ONDA volunteers have spent years completing deferred maintenance on trails in the Steens Mountain Wilderness that overlap with the Oregon Desert Trail, a 750-mile route that connects all of the iconic landscapes in Oregon’s high desert.
ONDA volunteers have also surveyed about 750,000 acres of public land on and around Steens, identifying about 545,000 acres with wilderness characteristics.
Between 2000 and 2017, ONDA volunteers pulled 125 tons of obsolete barbed wire off of Steens—equivalent to the weight of 10 school buses—to provide safer habitat for wildlife like wildlife like Greater Sage-grouse and pronghorn.
In 2009, ONDA blew the whistle on the “Burnt Car Road” illegally bladed into the Steens Mountain Wilderness. Under an ensuing legal settlement, volunteers worked with federal land managers to repair the damage and restore pristine high elevation meadows.
In 2015, a federal judge agreed with ONDA that agency land managers could not drive cross-country in Wilderness Study Areas on Steens to conduct juniper removal.

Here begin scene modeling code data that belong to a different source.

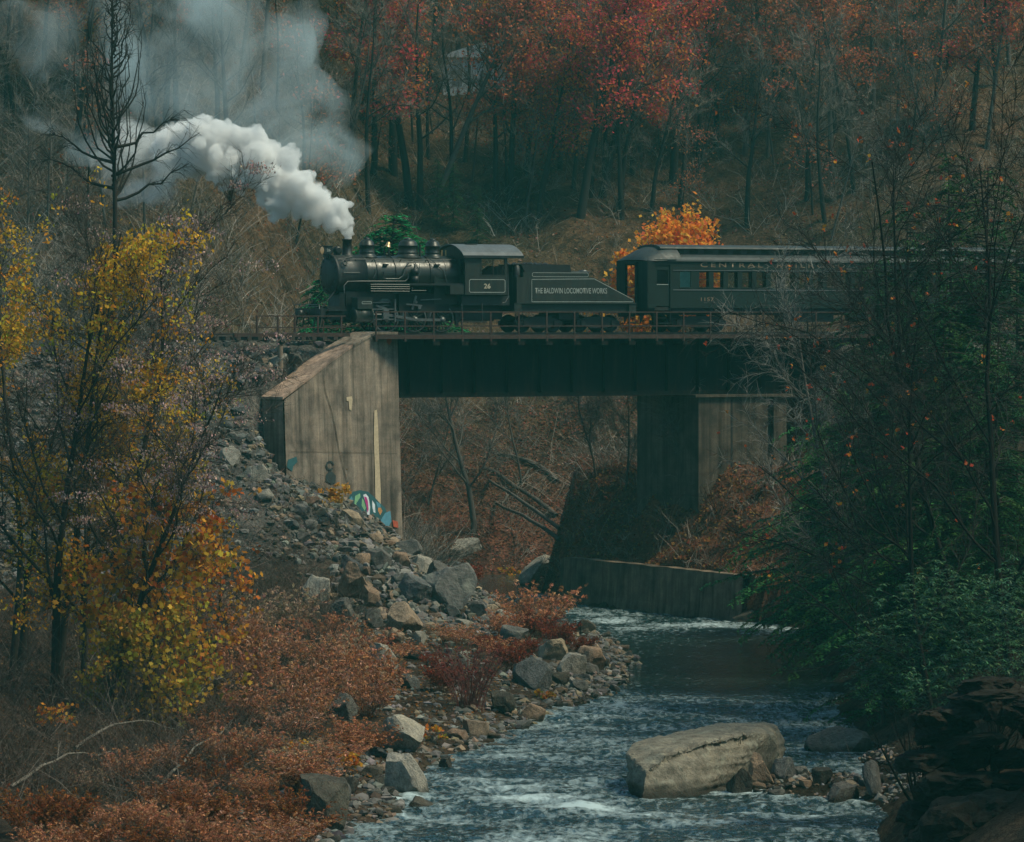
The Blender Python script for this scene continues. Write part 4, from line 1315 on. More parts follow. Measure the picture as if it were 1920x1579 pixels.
    g.cyl((x + .02, -1.0, 1.45), (x + .02, -.85, 1.45), .07, 12); g.build("link_motion", M['steel'], root)
    # brake hangers and springs
    for x in (dr[0] + .84, dr[1] + .8, dr[2] + .85):
        g = Geo(); g.bar((x, -.8, .25), (x - .05, -.8, 1.0), .06, .14); g.box(x - .1, x + .06, -.86, -.72, .35, .75); g.build("brake_hanger", M['loco_black'], root)
    for x in dr:
        g = Geo()
        for k in range(4): g.box(x - .42 + .08*k, x + .42 - .08*k, -.68, -.58, 1.42 + .045*k, 1.466 + .045*k)
        g.build("leaf_spring", M['steel'], root)
    # pilot beam, deck, footboard, coupler, uncoupling bar
    xp = -11.0 - s0
    g = Geo(); g.box(xp, xp + .25, -1.35, 1.35, .72, 1.15); g.box(xp + .25, xp + 1.5, -1.1, 1.1, 1.02, 1.10); g.build("pilot_beam", M['loco_black'], root)
    for y in (-.95, .95):
        g = Geo(); g.box(xp - .28, xp + .02, y - .42, y + .42, .22, .27); g.bar((xp, y - .35, .25), (xp + .1, y - .35, .75), .05, .05); g.bar((xp, y + .35, .25), (xp + .1, y + .35, .75), .05, .05); g.build("footboard", M['tie'], root)
    g = Geo(); g.box(xp - .42, xp, -.09, .09, .78, 1.0); g.lathe((xp - .42, 0, .70), (0,0,1), [(0, .001), (0, .15), (.36, .15), (.36, .001)], 14); g.box(xp - .6, xp - .45, -.16, .02, .74, 1.02); g.build("coupler", M['loco_black'], root)
    g = Geo(); g.pipe([(xp - .06, -1.35, 1.1), (xp - .06, -1.3, 1.32), (xp - .06, 1.3, 1.32), (xp - .06, 1.35, 1.1)], .02, 6); g.pipe([(xp - .12, -1.3, 1.22), (xp - .12, .4, 1.22), (xp - .3, .5, 1.12)], .018, 6); g.build("uncoupling_lever", M['steel'], root)
    g = Geo(); g.pipe([(xp - .1, -.45, 1.1), (xp - .2, -.45, .8), (xp - .15, -.42, .45), (xp - .05, -.4, .4)], .035, 8); g.build("air_hose", M['loco_black'], root)
    for y in (-.75, .75):
        g = Geo(); g.pipe([(xf + .05, y * .8, 2.0), (xp + .3, y, 1.1)], .03, 6); g.build("brace_rod", M['loco_black'], root)
    g = Geo(); g.prism([(xf + .2, 1.0), (xs1 - .1, 1.0), (xs1 - .2, 1.9), (xf + .3, 1.9)], -.55, .55, 'y'); g.build("saddle", M['loco_black'], root)
    g = Geo(); g.box(xb - .3, xb + 1.2, -1.42, -1.30, .48, .54); g.bar((xb - .1, -1.36, .5), (xb - .1, -1.30, 1.4), .05, .05); g.bar((xb + 1.0, -1.36, .5), (xb + 1.0, -1.30, 1.4), .05, .05); g.build("step", M['loco_black'], root)
    return root
build_loco()

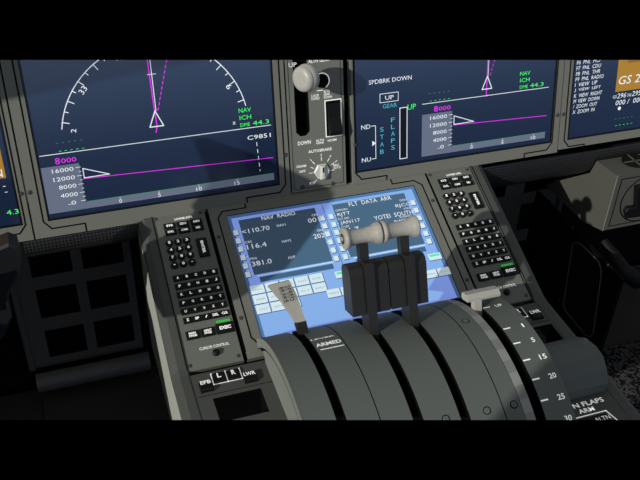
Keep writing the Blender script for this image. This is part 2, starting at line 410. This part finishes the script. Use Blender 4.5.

Under the Steens Act, these sensitive habitats require more environmentally protective approaches to vegetation management.’
In 2016, ONDA successfully blocked a proposal to build an industrial-scale energy facility on Steens, protecting essential winter habitat and population connectivity for the imperiled Greater Sage-grouse.
In 2019, a federal appeals court threw out a motorized travel plan for Steens that would have created hundreds of miles of obscure or nonexistent routes that threatened wilderness values and intact sagebrush plant communities. This ruling affirmed decades of citizen-led efforts to demonstrate the importance of Steens Mountain and ensures that the mountain will continue to be protected.